Saturday, April 4, 2009

Well, Judy "lost" or ran out of her pills again. I said looks like I have to control them and treat you like a child, and she was quick to say "yes, you do".
So now I have withdrawal I need you Judy, instead of functioning Judy. Then once she gets her pills again she will be arrogant I don't need you or anyone Judy. I would never have evolved into what I am now opinion wise if Judy had the ability to control herself where drugs are concerned. She gets mad when I crack fun at her side of the family having substance abuse problems, but if I don't crack fun at it all I'd go insane. Judy and Sarah need someone in their life to make sure they don't get away with letting drugs rule and destroy them, and they can help each other in ways I can't, and man they just have to relent and see the wisdom in the path I present.
Wisdom and the wild side isn't just the title of this journal, it is my mindset. I don't run for weed or booze or pills, but have to deal with the weaknesses of those around me. I have to fight and compensate for that all, and it makes me a bad guy at times, and wears me down. Our kids all deserve so much better. They shouldn't have to be subjected to pills and pill abusers and get shorted because their parents have those problems, or breathe in second hand smoke, or have any good thing subtracted because of vices and faults.
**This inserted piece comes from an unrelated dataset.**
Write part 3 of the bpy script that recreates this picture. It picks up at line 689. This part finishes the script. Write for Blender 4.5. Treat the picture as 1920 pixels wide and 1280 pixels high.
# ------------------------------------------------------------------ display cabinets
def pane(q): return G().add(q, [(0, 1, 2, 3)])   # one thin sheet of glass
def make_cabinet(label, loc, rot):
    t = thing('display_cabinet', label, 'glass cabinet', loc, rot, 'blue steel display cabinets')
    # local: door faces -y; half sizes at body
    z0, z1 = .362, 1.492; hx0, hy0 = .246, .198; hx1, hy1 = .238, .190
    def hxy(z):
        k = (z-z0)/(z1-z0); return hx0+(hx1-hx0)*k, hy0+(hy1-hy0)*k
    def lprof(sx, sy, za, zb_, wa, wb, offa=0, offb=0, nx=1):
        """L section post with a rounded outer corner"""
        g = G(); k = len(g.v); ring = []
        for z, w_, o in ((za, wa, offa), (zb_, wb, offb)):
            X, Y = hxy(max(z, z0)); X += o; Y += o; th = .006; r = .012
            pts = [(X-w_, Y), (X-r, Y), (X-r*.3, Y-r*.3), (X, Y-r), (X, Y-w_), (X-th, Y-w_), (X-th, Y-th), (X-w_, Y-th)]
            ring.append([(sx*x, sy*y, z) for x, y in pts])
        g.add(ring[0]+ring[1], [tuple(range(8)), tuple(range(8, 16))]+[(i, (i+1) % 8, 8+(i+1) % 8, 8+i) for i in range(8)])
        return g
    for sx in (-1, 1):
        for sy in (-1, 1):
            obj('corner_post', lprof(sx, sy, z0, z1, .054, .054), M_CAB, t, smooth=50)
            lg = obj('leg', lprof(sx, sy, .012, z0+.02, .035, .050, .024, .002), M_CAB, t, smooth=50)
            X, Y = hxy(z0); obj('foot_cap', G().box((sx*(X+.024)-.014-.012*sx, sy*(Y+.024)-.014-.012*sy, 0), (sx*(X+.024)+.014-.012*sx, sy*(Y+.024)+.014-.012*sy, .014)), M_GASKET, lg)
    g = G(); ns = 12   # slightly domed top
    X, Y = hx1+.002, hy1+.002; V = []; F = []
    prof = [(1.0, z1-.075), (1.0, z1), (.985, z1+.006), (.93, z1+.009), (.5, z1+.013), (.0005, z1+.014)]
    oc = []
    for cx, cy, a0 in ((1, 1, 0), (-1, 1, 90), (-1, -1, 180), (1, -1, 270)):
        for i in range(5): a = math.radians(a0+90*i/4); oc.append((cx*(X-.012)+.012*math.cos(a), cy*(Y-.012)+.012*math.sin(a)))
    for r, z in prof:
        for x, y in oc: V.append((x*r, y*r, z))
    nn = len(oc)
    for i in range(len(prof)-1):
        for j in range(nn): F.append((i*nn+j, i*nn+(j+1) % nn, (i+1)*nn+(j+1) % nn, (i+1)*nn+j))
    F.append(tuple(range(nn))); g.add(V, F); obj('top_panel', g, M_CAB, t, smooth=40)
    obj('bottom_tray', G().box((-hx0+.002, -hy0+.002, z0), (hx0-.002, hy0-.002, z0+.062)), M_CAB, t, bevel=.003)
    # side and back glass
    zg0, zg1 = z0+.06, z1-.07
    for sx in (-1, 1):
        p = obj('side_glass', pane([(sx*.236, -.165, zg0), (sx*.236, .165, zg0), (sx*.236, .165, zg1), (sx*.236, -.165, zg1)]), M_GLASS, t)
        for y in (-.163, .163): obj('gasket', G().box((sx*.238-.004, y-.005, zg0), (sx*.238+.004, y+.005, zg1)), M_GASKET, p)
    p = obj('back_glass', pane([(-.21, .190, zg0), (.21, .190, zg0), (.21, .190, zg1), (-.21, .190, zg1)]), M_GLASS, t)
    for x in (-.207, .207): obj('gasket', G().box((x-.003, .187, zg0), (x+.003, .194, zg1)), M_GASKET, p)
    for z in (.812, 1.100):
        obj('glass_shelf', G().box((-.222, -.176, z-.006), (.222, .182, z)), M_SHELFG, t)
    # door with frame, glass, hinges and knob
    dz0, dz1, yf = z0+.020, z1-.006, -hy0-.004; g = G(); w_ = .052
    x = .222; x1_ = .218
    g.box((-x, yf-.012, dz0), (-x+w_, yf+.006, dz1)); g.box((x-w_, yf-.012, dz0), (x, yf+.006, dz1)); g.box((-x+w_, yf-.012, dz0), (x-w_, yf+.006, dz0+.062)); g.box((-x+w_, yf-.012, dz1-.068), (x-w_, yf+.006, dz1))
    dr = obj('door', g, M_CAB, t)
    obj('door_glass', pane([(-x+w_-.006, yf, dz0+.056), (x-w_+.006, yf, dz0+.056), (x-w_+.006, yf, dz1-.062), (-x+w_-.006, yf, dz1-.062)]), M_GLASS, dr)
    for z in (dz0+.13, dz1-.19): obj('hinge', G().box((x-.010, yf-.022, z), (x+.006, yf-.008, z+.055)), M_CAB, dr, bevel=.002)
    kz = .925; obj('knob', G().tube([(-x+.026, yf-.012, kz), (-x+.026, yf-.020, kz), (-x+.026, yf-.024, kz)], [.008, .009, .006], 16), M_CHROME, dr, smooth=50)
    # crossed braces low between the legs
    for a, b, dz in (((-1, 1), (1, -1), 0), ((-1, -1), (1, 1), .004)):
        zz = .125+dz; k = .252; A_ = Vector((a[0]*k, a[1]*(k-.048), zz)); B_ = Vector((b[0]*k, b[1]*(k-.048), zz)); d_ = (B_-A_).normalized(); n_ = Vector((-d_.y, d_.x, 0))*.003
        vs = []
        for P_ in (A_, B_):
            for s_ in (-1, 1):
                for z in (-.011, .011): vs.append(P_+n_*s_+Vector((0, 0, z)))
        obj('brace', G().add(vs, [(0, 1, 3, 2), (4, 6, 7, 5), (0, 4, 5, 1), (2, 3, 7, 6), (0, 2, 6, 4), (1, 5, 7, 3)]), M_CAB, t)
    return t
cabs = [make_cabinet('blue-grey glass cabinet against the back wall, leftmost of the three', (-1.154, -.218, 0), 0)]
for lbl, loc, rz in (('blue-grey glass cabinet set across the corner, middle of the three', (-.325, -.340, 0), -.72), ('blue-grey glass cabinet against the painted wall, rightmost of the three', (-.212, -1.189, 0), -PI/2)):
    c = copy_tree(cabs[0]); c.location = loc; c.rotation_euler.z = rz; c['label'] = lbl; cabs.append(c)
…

My life is vowed to my son, then to my wife, and I get so little of my dreams and desires and vices and things that are designed to simply pleasure me, and I can live denied to a degree, but there has to be some changes. So here we go, on the withdrawal roller coaster once again.
I want to have my cake and eat it too, true, but how is dealing with her withdrawals not even more of a betrayal? She betrays her whole family by that lack of responsibility and the complications. Then she reverts to justifications and excuses. I make no excuse. I want what I want because it will make me the best I can be and happy enough to be able to deal with everything that tears me down.
A least my vices do something positive for me, and as a result those who have to deal with me.
They enrich me, and then I can enrich other because I have more of a better me to give, not steal from my family, and hurt everyone around me.